** START INFORMATION SUPPLIED **

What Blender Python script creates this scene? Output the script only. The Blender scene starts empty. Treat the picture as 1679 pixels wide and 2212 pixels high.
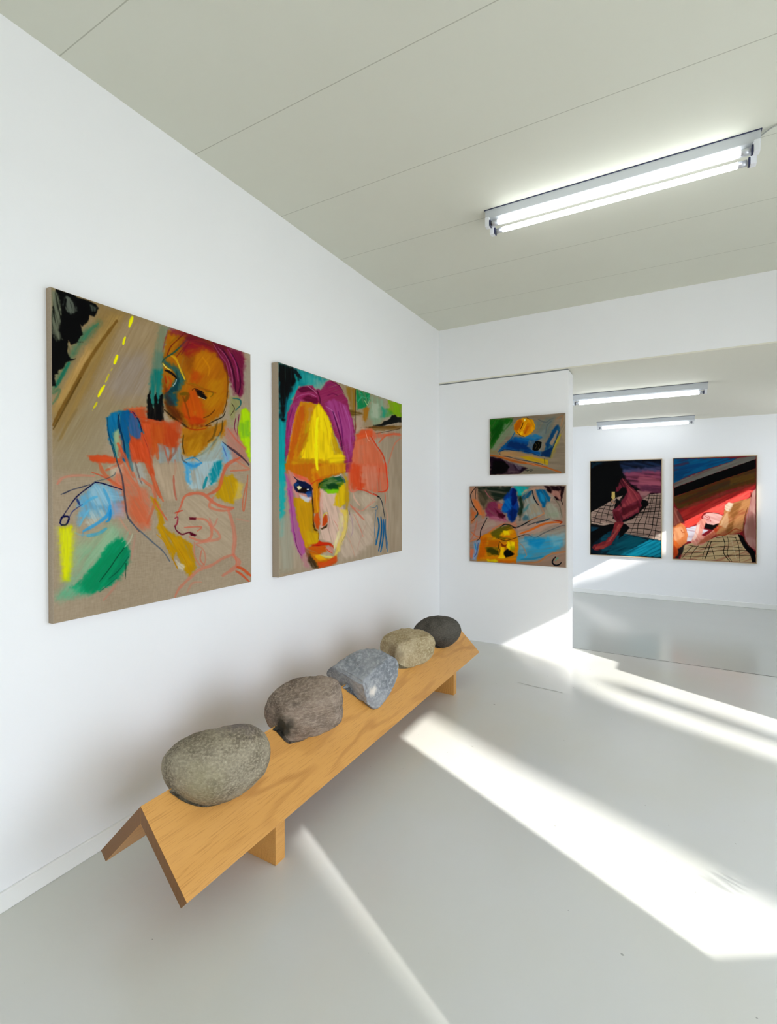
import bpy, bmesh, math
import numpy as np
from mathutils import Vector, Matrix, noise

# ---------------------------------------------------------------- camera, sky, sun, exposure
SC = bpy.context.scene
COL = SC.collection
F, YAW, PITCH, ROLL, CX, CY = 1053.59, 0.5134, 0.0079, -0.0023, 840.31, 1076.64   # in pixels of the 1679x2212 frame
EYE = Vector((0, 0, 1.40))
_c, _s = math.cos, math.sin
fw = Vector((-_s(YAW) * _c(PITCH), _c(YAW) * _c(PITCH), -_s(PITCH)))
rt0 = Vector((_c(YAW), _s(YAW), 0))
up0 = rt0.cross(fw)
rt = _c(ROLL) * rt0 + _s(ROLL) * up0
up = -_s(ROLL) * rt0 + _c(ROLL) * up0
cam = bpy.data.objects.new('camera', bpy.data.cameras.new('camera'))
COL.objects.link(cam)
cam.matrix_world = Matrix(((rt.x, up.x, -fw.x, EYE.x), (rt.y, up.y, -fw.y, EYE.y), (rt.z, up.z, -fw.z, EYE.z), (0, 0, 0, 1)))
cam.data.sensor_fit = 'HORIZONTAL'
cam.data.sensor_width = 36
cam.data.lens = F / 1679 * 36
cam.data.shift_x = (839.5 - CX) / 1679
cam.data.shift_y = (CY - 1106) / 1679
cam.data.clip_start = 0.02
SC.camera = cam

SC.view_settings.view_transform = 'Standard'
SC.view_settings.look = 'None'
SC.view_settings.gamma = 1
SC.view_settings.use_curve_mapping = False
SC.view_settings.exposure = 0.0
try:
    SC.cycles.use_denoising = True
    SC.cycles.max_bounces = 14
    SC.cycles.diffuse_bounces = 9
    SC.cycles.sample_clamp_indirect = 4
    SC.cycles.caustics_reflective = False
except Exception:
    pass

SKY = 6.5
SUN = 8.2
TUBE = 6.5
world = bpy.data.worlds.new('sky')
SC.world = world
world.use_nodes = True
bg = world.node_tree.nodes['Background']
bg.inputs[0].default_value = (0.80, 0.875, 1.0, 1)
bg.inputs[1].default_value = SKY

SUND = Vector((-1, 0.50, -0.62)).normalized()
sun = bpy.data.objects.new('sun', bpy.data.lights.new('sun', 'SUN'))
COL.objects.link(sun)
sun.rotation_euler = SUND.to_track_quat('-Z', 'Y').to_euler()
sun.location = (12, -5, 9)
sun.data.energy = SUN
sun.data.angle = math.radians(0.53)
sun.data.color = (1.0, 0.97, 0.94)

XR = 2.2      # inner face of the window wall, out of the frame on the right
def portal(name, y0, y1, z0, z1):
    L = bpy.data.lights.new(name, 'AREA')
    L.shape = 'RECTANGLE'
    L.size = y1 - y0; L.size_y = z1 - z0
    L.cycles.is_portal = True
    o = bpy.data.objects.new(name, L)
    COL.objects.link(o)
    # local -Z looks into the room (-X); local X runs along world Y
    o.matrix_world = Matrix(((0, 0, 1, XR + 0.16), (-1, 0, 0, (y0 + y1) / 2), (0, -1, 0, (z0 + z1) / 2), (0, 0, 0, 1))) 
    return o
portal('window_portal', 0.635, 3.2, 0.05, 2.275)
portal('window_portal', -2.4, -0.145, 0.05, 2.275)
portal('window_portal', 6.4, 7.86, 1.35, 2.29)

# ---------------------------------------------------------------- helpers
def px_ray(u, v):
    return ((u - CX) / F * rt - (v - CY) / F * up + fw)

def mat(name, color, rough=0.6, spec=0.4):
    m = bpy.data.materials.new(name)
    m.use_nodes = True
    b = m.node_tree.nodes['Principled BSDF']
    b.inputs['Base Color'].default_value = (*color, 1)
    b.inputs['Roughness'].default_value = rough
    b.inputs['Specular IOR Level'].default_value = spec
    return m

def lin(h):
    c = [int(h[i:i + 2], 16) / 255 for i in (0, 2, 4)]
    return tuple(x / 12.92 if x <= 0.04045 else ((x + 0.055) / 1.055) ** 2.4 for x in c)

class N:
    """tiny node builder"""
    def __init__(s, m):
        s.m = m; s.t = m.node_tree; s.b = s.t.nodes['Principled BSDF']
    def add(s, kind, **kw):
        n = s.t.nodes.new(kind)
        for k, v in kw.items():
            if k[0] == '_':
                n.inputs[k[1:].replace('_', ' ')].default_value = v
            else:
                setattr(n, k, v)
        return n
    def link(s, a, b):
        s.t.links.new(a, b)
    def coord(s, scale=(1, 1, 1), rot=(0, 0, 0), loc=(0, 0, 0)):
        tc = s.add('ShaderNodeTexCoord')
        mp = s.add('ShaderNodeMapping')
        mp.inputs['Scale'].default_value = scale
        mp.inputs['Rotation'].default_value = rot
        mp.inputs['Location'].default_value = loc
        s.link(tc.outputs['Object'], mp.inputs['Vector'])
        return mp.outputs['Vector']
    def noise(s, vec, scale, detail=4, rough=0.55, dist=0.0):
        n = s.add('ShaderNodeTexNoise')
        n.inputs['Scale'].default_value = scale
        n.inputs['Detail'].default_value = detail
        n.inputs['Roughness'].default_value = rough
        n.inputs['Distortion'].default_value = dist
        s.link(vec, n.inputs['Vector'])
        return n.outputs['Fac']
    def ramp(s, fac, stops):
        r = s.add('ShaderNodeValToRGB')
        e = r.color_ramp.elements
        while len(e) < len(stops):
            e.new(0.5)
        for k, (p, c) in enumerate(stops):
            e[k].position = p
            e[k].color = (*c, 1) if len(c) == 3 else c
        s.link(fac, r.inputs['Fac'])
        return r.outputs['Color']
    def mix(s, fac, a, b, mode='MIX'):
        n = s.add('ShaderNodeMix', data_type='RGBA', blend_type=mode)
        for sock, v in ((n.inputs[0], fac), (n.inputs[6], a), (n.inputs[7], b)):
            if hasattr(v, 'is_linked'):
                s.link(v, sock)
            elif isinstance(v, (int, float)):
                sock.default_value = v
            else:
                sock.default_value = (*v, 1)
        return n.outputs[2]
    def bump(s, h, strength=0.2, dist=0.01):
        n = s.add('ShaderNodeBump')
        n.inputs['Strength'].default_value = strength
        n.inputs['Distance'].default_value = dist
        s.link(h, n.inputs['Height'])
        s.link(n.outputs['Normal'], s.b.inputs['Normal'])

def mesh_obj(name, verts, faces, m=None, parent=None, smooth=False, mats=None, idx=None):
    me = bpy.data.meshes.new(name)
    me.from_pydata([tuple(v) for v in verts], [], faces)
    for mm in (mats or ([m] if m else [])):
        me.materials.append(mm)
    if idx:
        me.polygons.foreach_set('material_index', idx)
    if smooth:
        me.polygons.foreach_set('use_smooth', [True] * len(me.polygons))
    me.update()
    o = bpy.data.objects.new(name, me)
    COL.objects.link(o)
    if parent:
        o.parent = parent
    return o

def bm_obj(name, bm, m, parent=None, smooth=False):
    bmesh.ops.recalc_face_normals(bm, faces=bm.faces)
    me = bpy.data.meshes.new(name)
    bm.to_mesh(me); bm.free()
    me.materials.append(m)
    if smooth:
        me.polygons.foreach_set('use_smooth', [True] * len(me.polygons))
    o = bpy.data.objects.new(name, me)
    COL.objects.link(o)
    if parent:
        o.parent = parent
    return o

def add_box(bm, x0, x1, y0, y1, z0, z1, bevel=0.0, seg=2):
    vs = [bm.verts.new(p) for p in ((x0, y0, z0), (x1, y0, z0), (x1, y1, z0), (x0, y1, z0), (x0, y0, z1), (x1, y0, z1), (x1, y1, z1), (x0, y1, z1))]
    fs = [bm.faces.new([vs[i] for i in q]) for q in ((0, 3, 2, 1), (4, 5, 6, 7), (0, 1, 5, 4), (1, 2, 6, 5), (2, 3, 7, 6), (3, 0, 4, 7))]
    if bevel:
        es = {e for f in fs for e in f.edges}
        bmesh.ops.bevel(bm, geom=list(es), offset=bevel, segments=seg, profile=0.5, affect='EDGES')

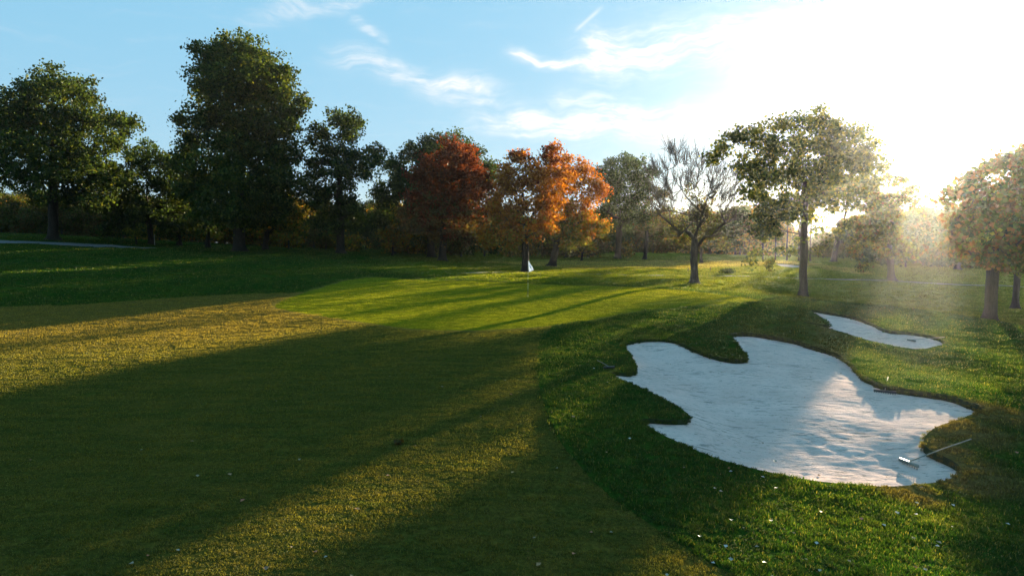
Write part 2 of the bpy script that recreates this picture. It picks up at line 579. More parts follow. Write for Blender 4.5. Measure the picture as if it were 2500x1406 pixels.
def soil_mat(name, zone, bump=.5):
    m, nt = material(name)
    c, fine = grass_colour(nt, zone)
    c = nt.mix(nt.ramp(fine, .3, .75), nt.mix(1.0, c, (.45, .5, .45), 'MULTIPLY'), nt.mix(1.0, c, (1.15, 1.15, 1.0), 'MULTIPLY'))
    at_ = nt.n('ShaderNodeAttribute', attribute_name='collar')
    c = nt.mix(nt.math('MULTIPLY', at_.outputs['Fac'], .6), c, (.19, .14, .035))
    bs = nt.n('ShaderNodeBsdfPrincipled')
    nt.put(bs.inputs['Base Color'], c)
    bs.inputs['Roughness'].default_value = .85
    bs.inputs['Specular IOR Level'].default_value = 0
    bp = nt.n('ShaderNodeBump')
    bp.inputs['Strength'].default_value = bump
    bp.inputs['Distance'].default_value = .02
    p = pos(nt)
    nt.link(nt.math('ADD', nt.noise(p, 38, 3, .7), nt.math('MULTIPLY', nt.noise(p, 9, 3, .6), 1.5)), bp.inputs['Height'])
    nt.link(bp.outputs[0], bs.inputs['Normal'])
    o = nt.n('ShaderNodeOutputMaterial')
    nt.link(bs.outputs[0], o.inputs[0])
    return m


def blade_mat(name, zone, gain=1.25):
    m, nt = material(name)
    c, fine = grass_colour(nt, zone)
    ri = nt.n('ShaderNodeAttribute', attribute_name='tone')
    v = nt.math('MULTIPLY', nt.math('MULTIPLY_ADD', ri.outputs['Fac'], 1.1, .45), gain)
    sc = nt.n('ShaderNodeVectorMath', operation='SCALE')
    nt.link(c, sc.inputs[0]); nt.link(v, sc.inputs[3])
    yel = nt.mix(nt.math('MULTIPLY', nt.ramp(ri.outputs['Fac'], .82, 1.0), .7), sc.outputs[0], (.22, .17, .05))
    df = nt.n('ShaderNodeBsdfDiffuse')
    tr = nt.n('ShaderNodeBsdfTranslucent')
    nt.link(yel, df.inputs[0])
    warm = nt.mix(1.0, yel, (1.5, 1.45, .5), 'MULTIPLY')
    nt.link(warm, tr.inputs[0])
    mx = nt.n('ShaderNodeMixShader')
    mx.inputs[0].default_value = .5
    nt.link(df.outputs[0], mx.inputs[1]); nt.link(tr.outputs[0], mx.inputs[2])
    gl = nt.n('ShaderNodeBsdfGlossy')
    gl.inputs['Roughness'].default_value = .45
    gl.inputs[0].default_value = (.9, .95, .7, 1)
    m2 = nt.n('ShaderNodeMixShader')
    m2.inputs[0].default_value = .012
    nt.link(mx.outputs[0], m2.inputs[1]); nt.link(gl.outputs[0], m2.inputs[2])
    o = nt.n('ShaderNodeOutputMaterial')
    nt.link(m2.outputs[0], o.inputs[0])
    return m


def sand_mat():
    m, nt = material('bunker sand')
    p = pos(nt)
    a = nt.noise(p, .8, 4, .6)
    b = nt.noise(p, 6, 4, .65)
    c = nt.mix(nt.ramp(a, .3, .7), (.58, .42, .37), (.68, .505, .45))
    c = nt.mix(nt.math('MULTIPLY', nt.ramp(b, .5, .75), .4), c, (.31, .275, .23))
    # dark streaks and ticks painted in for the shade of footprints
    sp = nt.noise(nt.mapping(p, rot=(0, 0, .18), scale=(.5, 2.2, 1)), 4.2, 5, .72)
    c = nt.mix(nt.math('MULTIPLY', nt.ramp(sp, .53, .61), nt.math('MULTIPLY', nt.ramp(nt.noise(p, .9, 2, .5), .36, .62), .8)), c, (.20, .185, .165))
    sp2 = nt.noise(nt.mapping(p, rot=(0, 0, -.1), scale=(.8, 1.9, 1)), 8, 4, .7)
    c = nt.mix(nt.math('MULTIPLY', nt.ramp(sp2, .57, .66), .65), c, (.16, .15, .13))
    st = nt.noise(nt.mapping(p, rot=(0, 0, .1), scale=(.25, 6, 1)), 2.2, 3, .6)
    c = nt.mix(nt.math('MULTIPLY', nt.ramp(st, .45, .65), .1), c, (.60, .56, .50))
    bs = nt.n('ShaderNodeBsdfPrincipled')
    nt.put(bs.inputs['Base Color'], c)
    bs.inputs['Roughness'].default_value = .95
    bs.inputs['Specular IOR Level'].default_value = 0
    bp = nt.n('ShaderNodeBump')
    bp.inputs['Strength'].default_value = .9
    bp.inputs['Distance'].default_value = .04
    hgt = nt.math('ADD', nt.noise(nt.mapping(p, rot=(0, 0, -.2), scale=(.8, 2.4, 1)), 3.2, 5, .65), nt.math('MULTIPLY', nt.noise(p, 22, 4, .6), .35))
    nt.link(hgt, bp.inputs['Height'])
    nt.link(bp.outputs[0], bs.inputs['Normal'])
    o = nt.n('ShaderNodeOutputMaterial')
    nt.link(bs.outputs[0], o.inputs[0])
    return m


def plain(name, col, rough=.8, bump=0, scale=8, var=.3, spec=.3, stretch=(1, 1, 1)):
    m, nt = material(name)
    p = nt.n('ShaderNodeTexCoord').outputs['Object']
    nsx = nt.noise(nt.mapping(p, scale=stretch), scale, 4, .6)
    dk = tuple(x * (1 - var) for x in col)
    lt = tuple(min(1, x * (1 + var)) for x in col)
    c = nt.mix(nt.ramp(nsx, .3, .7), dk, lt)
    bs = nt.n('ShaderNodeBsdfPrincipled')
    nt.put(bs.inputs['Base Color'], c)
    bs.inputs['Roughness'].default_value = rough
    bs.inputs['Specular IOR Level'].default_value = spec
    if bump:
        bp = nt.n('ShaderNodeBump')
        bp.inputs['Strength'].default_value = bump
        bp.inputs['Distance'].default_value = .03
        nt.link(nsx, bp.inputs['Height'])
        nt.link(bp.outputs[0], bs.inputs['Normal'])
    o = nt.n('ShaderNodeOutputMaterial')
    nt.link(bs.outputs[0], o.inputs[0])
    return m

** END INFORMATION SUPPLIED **

→ **WHAT YOU HAVE TO DO**: In the records above, find the line containing "from mathutils import Vector, Matrix, noise" and output every line from the first through that one, exactly, omitting pictures.

→ **FINISHED TASK**:
What Blender Python script creates this scene? Output the script only. The Blender scene starts empty. Treat the picture as 1679 pixels wide and 2212 pixels high.
import bpy, bmesh, math
import numpy as np
from mathutils import Vector, Matrix, noise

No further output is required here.